Figure 10. Early customer validation
But what's more interesting here is YY.com. Most people haven't heard of YY.com in North America, but it is a significantly huge live video streaming social media site in China. It's actually listed on the NASDAQ with a market cap of 3.5 billion, 75 million annual users, and their business model is exactly what I was talking about earlier. They're working at that right side of the edge, so they have many, many individuals streaming live video content, and they would have maybe tens or hundreds of followers following those video streams.
Their infrastructure was getting crushed with the encoding requirements, and they were absolutely thrilled when they started talking with us, so we're continuing to do some early testing with them, but more importantly, I was pleased with them saying, "Hey, the quality is pretty good. We're impressed. It's at least as good or better than what we're doing today."
Summary
In summary, I want to say that live video streaming volumes are growing at 15X. I think the encoding capacity problem is even bigger than that. It's going to grow because of user-generated content, increasing video resolutions, and also, the increasing use of high-compression codecs.

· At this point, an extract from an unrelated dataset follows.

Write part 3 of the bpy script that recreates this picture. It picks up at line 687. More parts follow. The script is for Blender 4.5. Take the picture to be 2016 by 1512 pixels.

We’ve gone through some of today's encoding architectures and some of those inefficiencies. You're not going to be able to scale to what the industry needs by putting in a rack server for every five sessions that you need. It's just not going to work. You need to look for alternative approaches. We think our approach has some merit, because it delivers high-quality scalability and performance at a lower cost compared to alternative solutions. We're the first to combine the innovations of ASIC with those storage cloud types of architectures, and we're already gotten positive feedback from some early customers.